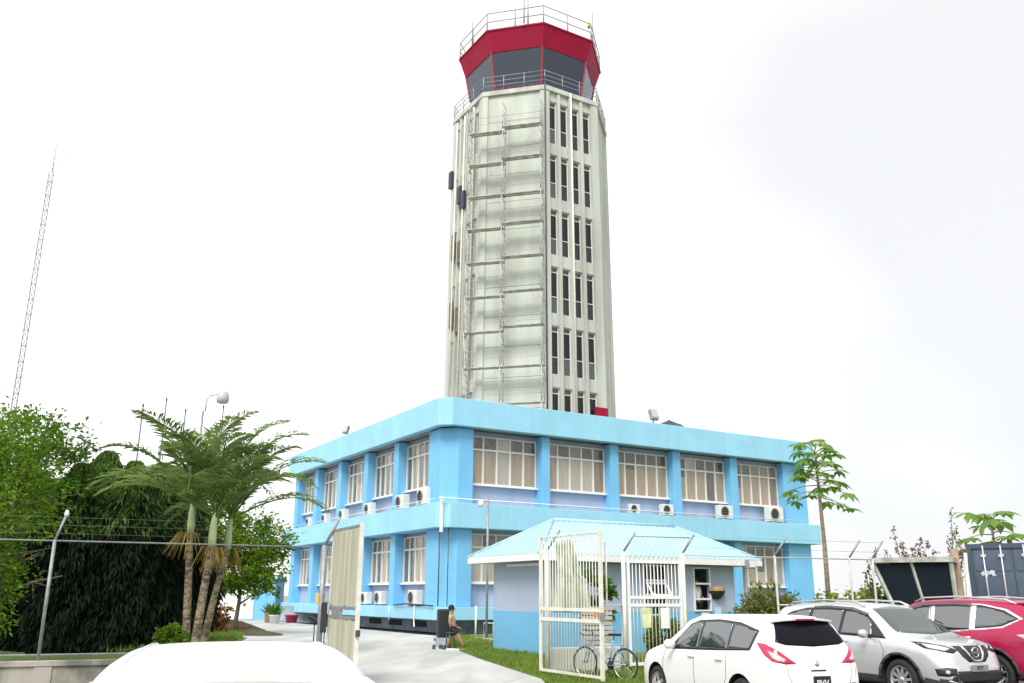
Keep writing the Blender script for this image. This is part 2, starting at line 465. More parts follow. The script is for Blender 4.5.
rnd = random.Random(4)
def window(face, u0, u1, z0, z1, parent, cols=5, D=1.05, style=None):
    u0 += 0.04; u1 -= 0.04
    fr = MB(); bw = 0.055
    d0, d1 = D - 0.12, D + 0.0
    fbox(fr, face, u0, u1, d0, d1, z1 - bw, z1); fbox(fr, face, u0, u1, d0, d1, z0, z0 + bw)
    fbox(fr, face, u0, u0 + bw, d0, d1, z0 + bw, z1 - bw); fbox(fr, face, u1 - bw, u1, d0, d1, z0 + bw, z1 - bw)
    zt = z1 - (z1 - z0) * 0.28
    fbox(fr, face, u0 + bw, u1 - bw, d0 + .01, d1, zt - .045, zt + .045)
    for k in range(1, cols):
        u = u0 + (u1 - u0) * k / cols
        hw = 0.045
        fbox(fr, face, u - hw, u + hw, d0 + .004, d1, z0 + bw, zt - .045); fbox(fr, face, u - hw * .7, u + hw * .7, d0 + .004, d1, zt + .045, z1 - bw)
    F = fr.build('window', FRAME, parent)
    gl = MB(); fbox(gl, face, u0 + .02, u1 - .02, D - 0.075, D - 0.065, z0 + .02, z1 - .02); gl.build('pane', GLASS, F)
    b = MB()
    for k in range(cols):
        a0 = u0 + (u1 - u0) * k / cols; a1 = u0 + (u1 - u0) * (k + 1) / cols
        p = rnd.random()
        mi = 0 if p < .5 else 1 if p < .78 else 3 if p < .93 else 2
        if face == 'l' and rnd.random() < .62: mi = 2
        if style == 'dark': mi = 2 if p < .7 else 1
        zz = zt if rnd.random() < .85 else zt - rnd.uniform(.2, .9)
        fbox(b, face, a0, a1, D - .022, D - .004, z0, zz, mi)
        q = rnd.random()
        fbox(b, face, a0, a1, D - .018, D - .004, zz, z1, 2 if q < .72 else 3 if q < .82 else 1)
    b.build('blind', [BL_A, BL_B, BL_C, BL_D], F)
    s = MB(); fbox(s, face, u0 - .03, u1 + .03, D - .26, D - .005, z0 - .075, z0 - .005); s.build('sill', WHITE, F)
    return F
for face, bays in (('f', fb), ('l', lb)):
    for (a, b) in bays:
        window(face, a, b, 7.0, 9.42, bld)
        window(face, a, b, 2.28, 4.6, bld)

# pipework on the building
w = MB()
w.tube([(-0.05, 0.05, 6.12), (0.3, -0.02, 6.12), (24.8, -0.02, 6.12)], 0.035)
for k in range(12): w.tube([(0.6 + 2.15 * k, 0.08, 5.93), (0.6 + 2.15 * k, -0.02, 6.12)], 0.02)
w.build('pipe', WHITE, bld)
w = MB()
w.tube([(-0.05, 0.55, 6.12), (-0.05, 24.0, 6.08)], 0.022)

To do
Transcribe the material exactly, leaving every picture out.

Task answer
Keep writing the Blender script for this image. This is part 2, starting at line 465. More parts follow. The script is for Blender 4.5.
rnd = random.Random(4)
def window(face, u0, u1, z0, z1, parent, cols=5, D=1.05, style=None):
    u0 += 0.04; u1 -= 0.04
    fr = MB(); bw = 0.055
    d0, d1 = D - 0.12, D + 0.0
    fbox(fr, face, u0, u1, d0, d1, z1 - bw, z1); fbox(fr, face, u0, u1, d0, d1, z0, z0 + bw)
    fbox(fr, face, u0, u0 + bw, d0, d1, z0 + bw, z1 - bw); fbox(fr, face, u1 - bw, u1, d0, d1, z0 + bw, z1 - bw)
    zt = z1 - (z1 - z0) * 0.28
    fbox(fr, face, u0 + bw, u1 - bw, d0 + .01, d1, zt - .045, zt + .045)
    for k in range(1, cols):
        u = u0 + (u1 - u0) * k / cols
        hw = 0.045
        fbox(fr, face, u - hw, u + hw, d0 + .004, d1, z0 + bw, zt - .045); fbox(fr, face, u - hw * .7, u + hw * .7, d0 + .004, d1, zt + .045, z1 - bw)
    F = fr.build('window', FRAME, parent)
    gl = MB(); fbox(gl, face, u0 + .02, u1 - .02, D - 0.075, D - 0.065, z0 + .02, z1 - .02); gl.build('pane', GLASS, F)
    b = MB()
    for k in range(cols):
        a0 = u0 + (u1 - u0) * k / cols; a1 = u0 + (u1 - u0) * (k + 1) / cols
        p = rnd.random()
        mi = 0 if p < .5 else 1 if p < .78 else 3 if p < .93 else 2
        if face == 'l' and rnd.random() < .62: mi = 2
        if style == 'dark': mi = 2 if p < .7 else 1
        zz = zt if rnd.random() < .85 else zt - rnd.uniform(.2, .9)
        fbox(b, face, a0, a1, D - .022, D - .004, z0, zz, mi)
        q = rnd.random()
        fbox(b, face, a0, a1, D - .018, D - .004, zz, z1, 2 if q < .72 else 3 if q < .82 else 1)
    b.build('blind', [BL_A, BL_B, BL_C, BL_D], F)
    s = MB(); fbox(s, face, u0 - .03, u1 + .03, D - .26, D - .005, z0 - .075, z0 - .005); s.build('sill', WHITE, F)
    return F
for face, bays in (('f', fb), ('l', lb)):
    for (a, b) in bays:
        window(face, a, b, 7.0, 9.42, bld)
        window(face, a, b, 2.28, 4.6, bld)

# pipework on the building
w = MB()
w.tube([(-0.05, 0.05, 6.12), (0.3, -0.02, 6.12), (24.8, -0.02, 6.12)], 0.035)
for k in range(12): w.tube([(0.6 + 2.15 * k, 0.08, 5.93), (0.6 + 2.15 * k, -0.02, 6.12)], 0.02)
w.build('pipe', WHITE, bld)
w = MB()
w.tube([(-0.05, 0.55, 6.12), (-0.05, 24.0, 6.08)], 0.022)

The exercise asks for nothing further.